- WRITTEN REQUEST -
Output nothing but the lines from the one with "What Blender Python" through the one with "SC.camera = cam", including both. Leave the pictures out of the copy.

** start PROVIDED INFORMATION **

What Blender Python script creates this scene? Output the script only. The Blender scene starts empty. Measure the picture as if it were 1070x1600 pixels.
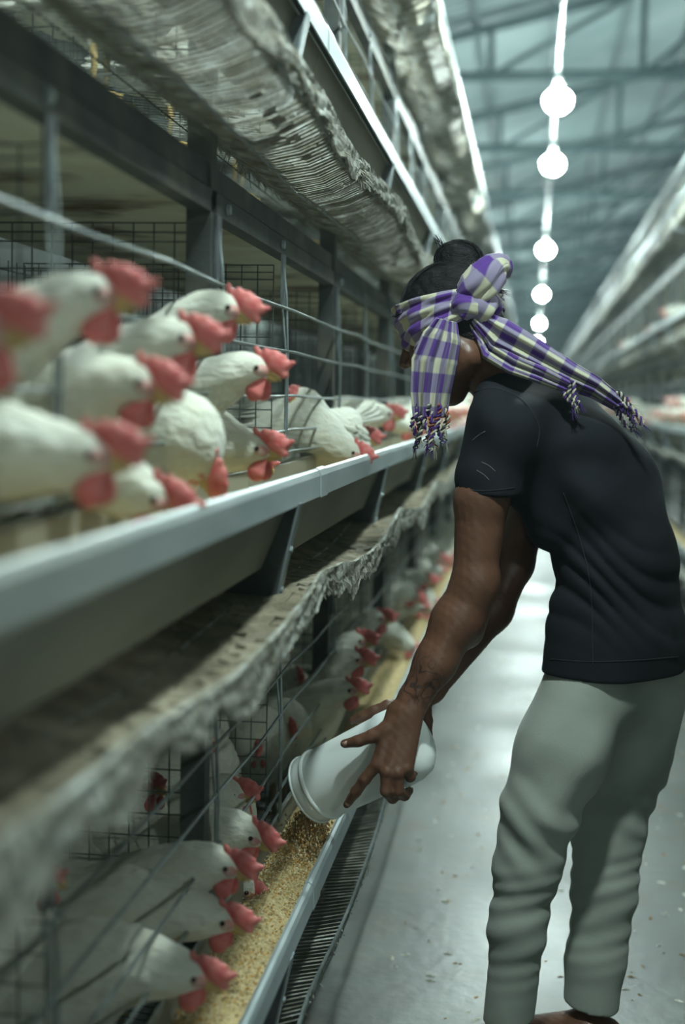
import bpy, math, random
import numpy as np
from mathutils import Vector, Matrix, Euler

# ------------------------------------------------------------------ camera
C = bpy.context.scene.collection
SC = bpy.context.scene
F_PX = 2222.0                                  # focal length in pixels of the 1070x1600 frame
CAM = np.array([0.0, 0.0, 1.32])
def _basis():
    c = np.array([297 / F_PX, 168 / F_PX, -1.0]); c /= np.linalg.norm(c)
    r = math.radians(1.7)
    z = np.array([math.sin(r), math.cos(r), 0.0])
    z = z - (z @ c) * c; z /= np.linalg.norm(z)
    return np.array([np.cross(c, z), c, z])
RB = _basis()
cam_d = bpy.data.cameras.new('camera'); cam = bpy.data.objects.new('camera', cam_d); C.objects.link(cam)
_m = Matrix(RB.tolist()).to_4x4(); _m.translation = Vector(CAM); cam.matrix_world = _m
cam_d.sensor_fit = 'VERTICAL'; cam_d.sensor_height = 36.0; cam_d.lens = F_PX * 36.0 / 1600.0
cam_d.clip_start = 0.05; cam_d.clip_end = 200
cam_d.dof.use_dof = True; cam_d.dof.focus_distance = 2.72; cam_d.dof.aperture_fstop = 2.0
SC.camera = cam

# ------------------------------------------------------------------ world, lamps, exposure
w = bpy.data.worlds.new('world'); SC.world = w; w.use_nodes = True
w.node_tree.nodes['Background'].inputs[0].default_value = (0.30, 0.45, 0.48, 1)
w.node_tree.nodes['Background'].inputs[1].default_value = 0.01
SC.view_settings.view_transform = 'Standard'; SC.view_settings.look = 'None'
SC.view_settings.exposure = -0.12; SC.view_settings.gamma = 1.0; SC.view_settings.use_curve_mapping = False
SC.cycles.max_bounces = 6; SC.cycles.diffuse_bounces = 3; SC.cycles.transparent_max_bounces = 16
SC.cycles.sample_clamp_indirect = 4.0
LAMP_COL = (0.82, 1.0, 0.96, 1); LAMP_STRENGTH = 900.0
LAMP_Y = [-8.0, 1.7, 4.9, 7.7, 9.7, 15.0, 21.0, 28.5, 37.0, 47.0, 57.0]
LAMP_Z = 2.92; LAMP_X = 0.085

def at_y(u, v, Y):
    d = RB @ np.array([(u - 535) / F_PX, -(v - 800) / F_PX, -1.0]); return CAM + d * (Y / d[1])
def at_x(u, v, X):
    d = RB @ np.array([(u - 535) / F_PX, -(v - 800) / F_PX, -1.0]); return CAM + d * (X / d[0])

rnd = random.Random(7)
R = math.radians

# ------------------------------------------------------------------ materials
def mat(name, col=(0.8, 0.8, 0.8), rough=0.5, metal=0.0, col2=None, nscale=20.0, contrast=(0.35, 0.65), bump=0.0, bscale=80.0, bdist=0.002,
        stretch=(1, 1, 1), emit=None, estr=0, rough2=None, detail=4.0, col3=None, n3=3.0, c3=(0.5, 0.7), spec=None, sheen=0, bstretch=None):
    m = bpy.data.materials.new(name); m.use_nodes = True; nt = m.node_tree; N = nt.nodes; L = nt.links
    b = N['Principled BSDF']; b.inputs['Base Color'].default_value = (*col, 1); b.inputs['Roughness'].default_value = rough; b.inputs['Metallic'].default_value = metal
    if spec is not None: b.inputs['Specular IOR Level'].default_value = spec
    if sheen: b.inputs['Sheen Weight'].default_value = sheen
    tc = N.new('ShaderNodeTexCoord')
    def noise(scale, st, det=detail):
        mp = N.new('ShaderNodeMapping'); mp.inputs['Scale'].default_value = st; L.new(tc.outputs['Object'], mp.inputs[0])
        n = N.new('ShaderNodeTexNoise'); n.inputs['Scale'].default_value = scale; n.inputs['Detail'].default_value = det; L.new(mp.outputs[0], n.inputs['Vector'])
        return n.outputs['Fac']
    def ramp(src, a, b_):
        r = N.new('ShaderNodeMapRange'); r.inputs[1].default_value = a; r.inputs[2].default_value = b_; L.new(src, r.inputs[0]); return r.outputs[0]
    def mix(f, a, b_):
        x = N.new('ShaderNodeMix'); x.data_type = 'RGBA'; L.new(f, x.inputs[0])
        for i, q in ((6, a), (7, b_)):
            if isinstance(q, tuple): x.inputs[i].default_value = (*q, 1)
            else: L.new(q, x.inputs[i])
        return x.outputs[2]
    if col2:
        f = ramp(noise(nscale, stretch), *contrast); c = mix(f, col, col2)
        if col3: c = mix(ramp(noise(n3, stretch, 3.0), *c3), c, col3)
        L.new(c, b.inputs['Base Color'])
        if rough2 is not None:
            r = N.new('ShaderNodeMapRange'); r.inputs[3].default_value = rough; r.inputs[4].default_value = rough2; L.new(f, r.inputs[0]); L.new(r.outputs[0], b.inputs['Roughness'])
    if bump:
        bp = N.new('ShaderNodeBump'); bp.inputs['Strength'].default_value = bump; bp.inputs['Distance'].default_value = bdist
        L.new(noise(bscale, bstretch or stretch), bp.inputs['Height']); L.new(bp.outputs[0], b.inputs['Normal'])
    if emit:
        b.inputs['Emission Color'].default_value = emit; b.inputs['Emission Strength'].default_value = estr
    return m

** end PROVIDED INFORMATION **
** start PROVIDED INFORMATION **

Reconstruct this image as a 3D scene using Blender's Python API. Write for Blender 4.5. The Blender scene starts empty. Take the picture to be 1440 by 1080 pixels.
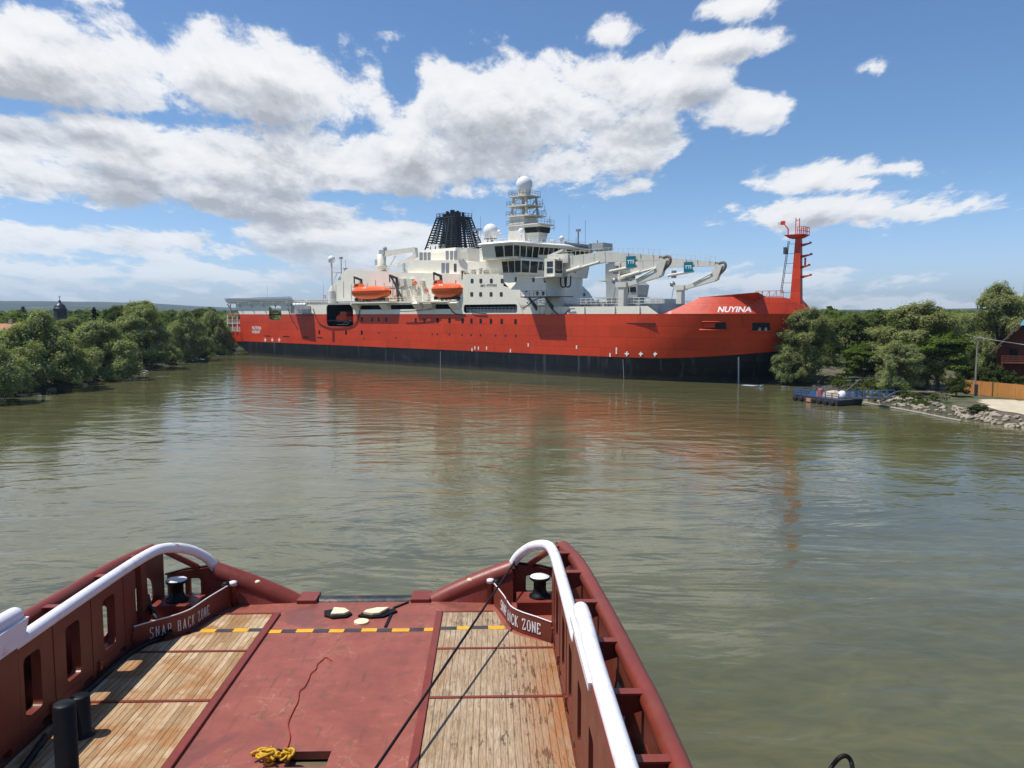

** end PROVIDED INFORMATION **

- WRITTEN RESPONSE -
What Blender Python script creates this scene? Output the script only. The Blender scene starts empty. Measure the picture as if it were 1070x1600 pixels.
import bpy, math, random
import numpy as np
from mathutils import Vector, Matrix, Euler

# ------------------------------------------------------------------ camera
C = bpy.context.scene.collection
SC = bpy.context.scene
F_PX = 2222.0                                  # focal length in pixels of the 1070x1600 frame
CAM = np.array([0.0, 0.0, 1.32])
def _basis():
    c = np.array([297 / F_PX, 168 / F_PX, -1.0]); c /= np.linalg.norm(c)
    r = math.radians(1.7)
    z = np.array([math.sin(r), math.cos(r), 0.0])
    z = z - (z @ c) * c; z /= np.linalg.norm(z)
    return np.array([np.cross(c, z), c, z])
RB = _basis()
cam_d = bpy.data.cameras.new('camera'); cam = bpy.data.objects.new('camera', cam_d); C.objects.link(cam)
_m = Matrix(RB.tolist()).to_4x4(); _m.translation = Vector(CAM); cam.matrix_world = _m
cam_d.sensor_fit = 'VERTICAL'; cam_d.sensor_height = 36.0; cam_d.lens = F_PX * 36.0 / 1600.0
cam_d.clip_start = 0.05; cam_d.clip_end = 200
cam_d.dof.use_dof = True; cam_d.dof.focus_distance = 2.72; cam_d.dof.aperture_fstop = 2.0
SC.camera = cam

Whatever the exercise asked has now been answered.